Mit Philipp Tschauner kommt ein junger, ambitionierter Keeper, den der Verein langfristig binden kann. Allerdings birgt die Verpflichtung auch eine Gefahr: Tschauner steht seit fünf Jahren bei 1860 München unter Vertrag, in den letzten zwei Jahren hat er allerdings nur zwei Zweitligaspiele bestritten, da er sich nicht gegen Gabor Kiraly durchsetzen konnte. Tschauner hat demnach kaum Spielpraxis, wird aber von seinem Trainer sehr gelobt: "Er hat sich immer tadellos verhalten und ist sehr beliebt in der Mannschaft", sagt Reiner Maurer. "Zudem ist er ein sehr zuverlässiger Torwart, mit großer Reichweite und einem starken Eins-gegen-eins-Spiel." Es waren gar nicht in erster Linie schwache Leistungen, die ihn zum Ersatztorhüter degradierten. 2007 zog sich Tschauner einen Teilabriss des Kreuzbandes im linken Knie zu und war damit seinen Stammplatz los. Erst als 1860 Kiraly verpflichtete und ihn von Beginn an zur Nummer eins erklärte, bekam Tschauner kaum noch Chancen. "Er hat uns mitgeteilt, dass er nicht zufrieden ist und den Verein verlassen will", sagt Maurer.

Tschauner braucht eine neue Perspektive, eine neue Herausforderung. Der große Durchbruch ist ihm bisher verwehrt geblieben, sein Werdegang zeugt aber von viel schlummerndem Potenzial.

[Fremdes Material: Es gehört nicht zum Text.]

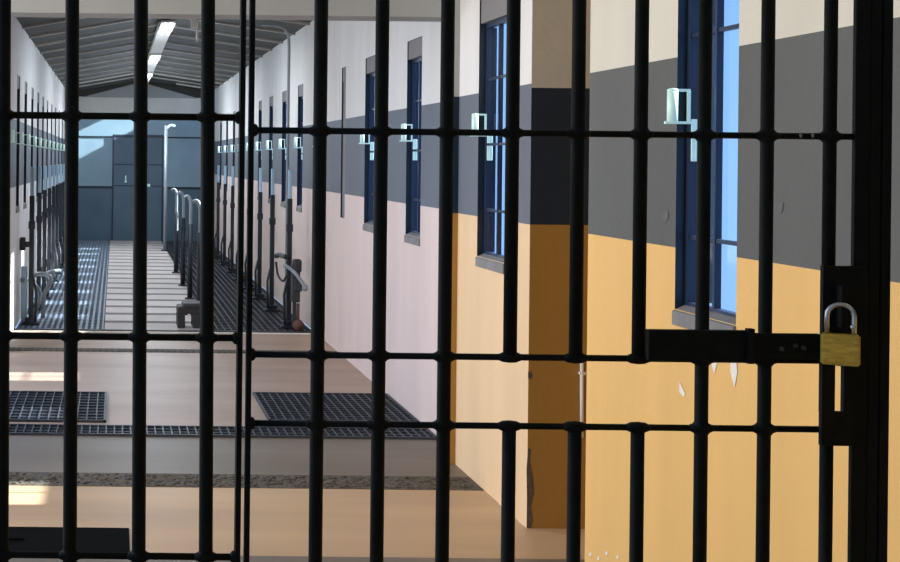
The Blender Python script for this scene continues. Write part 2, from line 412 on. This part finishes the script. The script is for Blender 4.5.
# ------------------------------------------------------------------ roof of the far corridor
ZR0 = ZPORT+.22
def roofz(x): return (EAVR+(RIDGE-EAVR)*(WR-x)/(WR-XR)) if x > XR else (EAVL+(RIDGE-EAVL)*(x-WL)/(XR-WL))
mb = MB()
hx0, hx1, hy0, hy1 = 1.08, 1.74, ZEND-.78, ZEND-.33  # roof opening added to shape the streak on the end wall
def rq(x0,x1,y0,y1):
    mb.add([(x0,y0,roofz(x0)),(x1,y0,roofz(x1)),(x1,y1,roofz(x1)),(x0,y1,roofz(x0)),
            (x0,y0,roofz(x0)+.04),(x1,y0,roofz(x1)+.04),(x1,y1,roofz(x1)+.04),(x0,y1,roofz(x0)+.04)],
           [(0,1,2,3),(7,6,5,4),(0,1,5,4),(1,2,6,5),(2,3,7,6),(3,0,4,7)])
rq(WL-.2,XR,ZR0,ZEND+.6); rq(XR,hx0,ZR0,ZEND+.6); rq(hx0,hx1,ZR0,hy0); rq(hx0,hx1,ZEND-.33,ZEND+.6); rq(hx1,WR+.2,ZR0,ZEND+.6)
tag(mb.build('ceiling_far', M['roof']), 'dark gabled sheet roof over the far corridor', 'roof', kind='structure')
ya = [ZR0+.5+i*.95 for i in range(17)]
proto = None
for i, y in enumerate(ya):
    if proto is None:
        r = empty('rafter', (XR,y,RIDGE)); 
        for (xa_, xb_) in ((WL,XR),(XR,WR)):
            mb = MB(); za, zb = roofz(xa_+(1e-6 if xa_==XR else 0)), roofz(xb_)
            mb.add([(xa_,y-.035,za-.02),(xb_,y-.035,zb-.02),(xb_,y+.035,zb-.02),(xa_,y+.035,za-.02),
                    (xa_,y-.035,za+.006),(xb_,y-.035,zb+.006),(xb_,y+.035,zb+.006),(xa_,y+.035,za+.006)],
                   [(0,1,2,3),(7,6,5,4),(0,1,5,4),(1,2,6,5),(2,3,7,6),(3,0,4,7)])
            mb.build('rafter_arm', M['rafter'], r)
        proto = r
    else:
        r = copy_tree(proto); r.location = (XR,y,RIDGE)
    tag(r, 'grey rafter pair under the dark gabled corridor roof', 'rafter', 'rafters under the corridor roof')

# end wall
mb = MB()
mb.add([(WL,ZEND,CH+.79),(WR,ZEND,CH+.79),(WR,ZEND,EAVR),(XR,ZEND,RIDGE),(WL,ZEND,EAVL)], [(0,1,2,3,4)], 0)
mb.add([(WL+.25,ZEND-.006,CH+1.13),(WR-.25,ZEND-.006,CH+1.13),(XR+.1,ZEND-.006,CH+1.39),(XR-.1,ZEND-.006,CH+1.39)], [(0,1,2,3)], 5)
mb.box((WL,ZEND-.004,CH+.785),(WR,ZEND+.02,CH+1.14), 1)
mb.box((WL,ZEND,-.02),(WR,ZEND+.02,.98), 3); mb.box((WL,ZEND,.98),(WR,ZEND+.02,CH+.79), 2)
mb.box((WL,ZEND-.012,.955),(WR,ZEND,1.0),4); mb.box((WL,ZEND-.012,CH+.39),(WR,ZEND,CH+.42),4)
tag(mb.build('wall_end', [M['roof'],M['beam'],M['steelblue'],M['steelblue_dark'],M['line'],M['header']]), 'steel blue end wall under a pale gable', 'wall', kind='structure')
d = empty('door_1', (.42,ZEND-.02,0), 'steel blue end door with panel lines at the end of walkway', 'door', kind='structure')
mb = MB(); mb.box((-.02,ZEND-.035,0),(.86,ZEND-.013,1.9)); mb.build('door_leaf', M['steelblue_dark'], d)
mb = MB()
for x in (-.05,.86): mb.box((x,ZEND-.05,0),(x+.03,ZEND-.013,1.95))
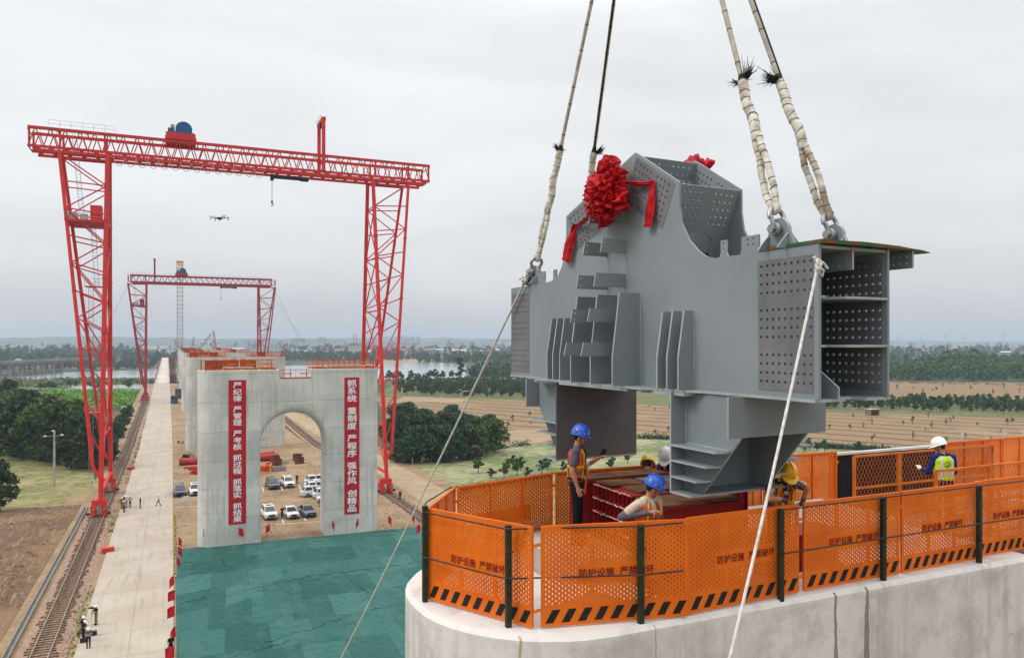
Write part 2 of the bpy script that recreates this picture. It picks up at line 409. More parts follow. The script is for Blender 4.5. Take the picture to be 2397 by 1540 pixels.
# ------------------------------------------------------------------ ground sheets
def sheet(name, pts, m, z=0.0):
    pts = [(p[0], p[1], z) for p in pts]
    a = sum(pts[i][0] * pts[(i + 1) % len(pts)][1] - pts[(i + 1) % len(pts)][0] * pts[i][1] for i in range(len(pts)))
    if a < 0: pts = pts[::-1]
    return struct(MB().add(pts, [tuple(range(len(pts)))]).build(name, m))
def Z(ox, oy, k): return lambda x, y: ((ox + x * k) / 1.37589, (oy + y * k) / 1.37589)
def gr(pts, f=None): return [G(*(f(*p) if f else p)) for p in pts]
sheet('terrain', [(-7000, -600), (7000, -600), (7000, 7200), (-7000, 7200)], M['terrain'], 0)
sheet('site_ground', [(-21, -60), (52, -60), (46, 200), (46, 480), (-13, 480), (-13, 158), (-26, 152)], M['dirt'], .02)
# far hills, an even ridge across the whole horizon
hb = MB(); NX = 260
def hill_h(x, k):
    return (1 + .30 * mnoise.noise((x * .0011, k, 0)) + .16 * mnoise.noise((x * .005, k, 3)) + .05 * mnoise.noise((x * .03, k, 5)))
for row, (yy, hh) in enumerate([(4300, 44), (5200, 58)]):
    prof = [(-500, 0), (-330, .22), (-150, .6), (-40, .86), (0, 1.0), (150, 1.0), (600, .9)]
    vs = []
    for i in range(NX + 1):
        x = -6800 + 13600 * i / NX
        for dy, k in prof:
            vs.append((x, yy + dy + 260 * mnoise.noise((x * .0007, row * 7, 1)), max(0, k) * hh * hill_h(x + row * 900, row) * (1 - .00002 * abs(x - 1500)) + (-.5 if k == 0 else 0) + (2.2 * mnoise.noise((x * .02, dy * .02, row)) if 0 < k else 0)))
    n_ = len(prof)
    hb.add(vs, [(i * n_ + j, (i + 1) * n_ + j, (i + 1) * n_ + j + 1, i * n_ + j + 1) for i in range(NX) for j in range(n_ - 1)])
def m_hill():
    n = NT('wooded_hill'); P = n.co()
    a = n.noise(n.co('Object', (1, 1, 3)), .012, 6, .65); b = n.noise(n.co('Object', (1, 1, 4)), .004, 3)
    c = n.mix(n.rng(a, .38, .6), lin('33432c'), lin('5d6547'))
    c = n.mix(n.rng(b, .6, .68), c, lin('93886a')); return n.fin(c, .95)
struct(hb.build('hills', m_hill(), smooth=60))

# river and its banks
sheet('river', gr([(-500, 876), (120, 872), (340, 866), (420, 861), (680, 856), (900, 851.5), (1000, 848), (1085, 851), (1114, 866), (1094, 884), (930, 886.5), (680, 890), (345, 888), (60, 889), (-500, 893)]), M['water'], .06)
sheet('river', gr([(130, 916), (175, 904), (270, 901), (350, 900), (350, 913), (240, 917)]), M['water'], .06)
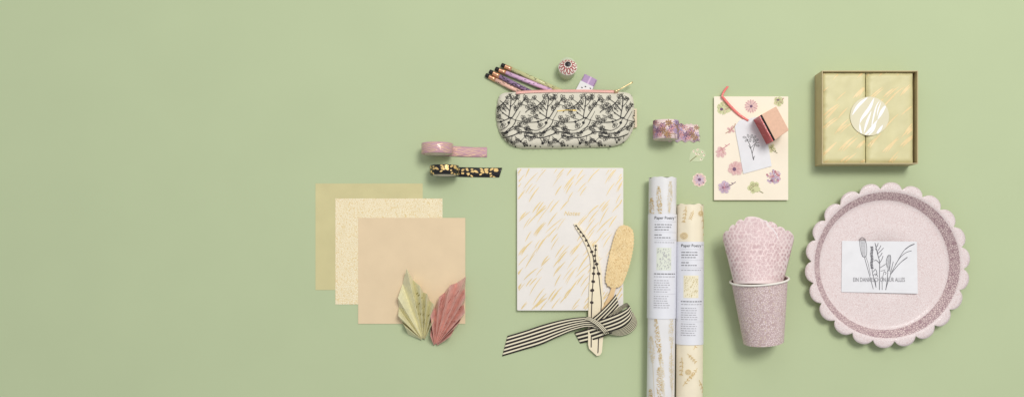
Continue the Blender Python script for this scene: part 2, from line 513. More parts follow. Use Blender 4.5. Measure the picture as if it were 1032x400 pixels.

Seine Jugend und Ausbildung genoss der gebürtige Schwabacher beim 1. FC Nürnberg, wo er zum Jugendnationalspieler reifte und sein bisher einziges Bundesligaspiel (2005) absolvierte. 2006 wechselte er dann zu den "Löwen", wo er nach einem Jahr in der Regionalliga schnell zum Stammkeeper aufstieg - bis zu seiner Verletzung. Aus dessen Münchner Zeiten ist Tschauner noch gut mit Markus Thorandt, St. Paulis derzeitigem Innenverteidiger, befreundet. Der wird seinem Kumpel sicher berichtet haben, was in Hamburg allgemein und beim FC St. Pauli im Speziellen los ist. Dass bei St. Pauli niemand etwas auf Vorschusslorbeeren gibt, zum Beispiel, und er deswegen auch nicht davon ausgehen kann, als Nummer eins gesetzt zu sein. Tschauner wird beweisen müssen, dass ihm in den zwei Jahren fast ohne Spielpraxis nichts an Qualität verloren gegangen ist. Den gleichen Beweis musste zu Beginn der vergangenen Bundesligasaison auch Thomas Kessler antreten. Mit Erfolg.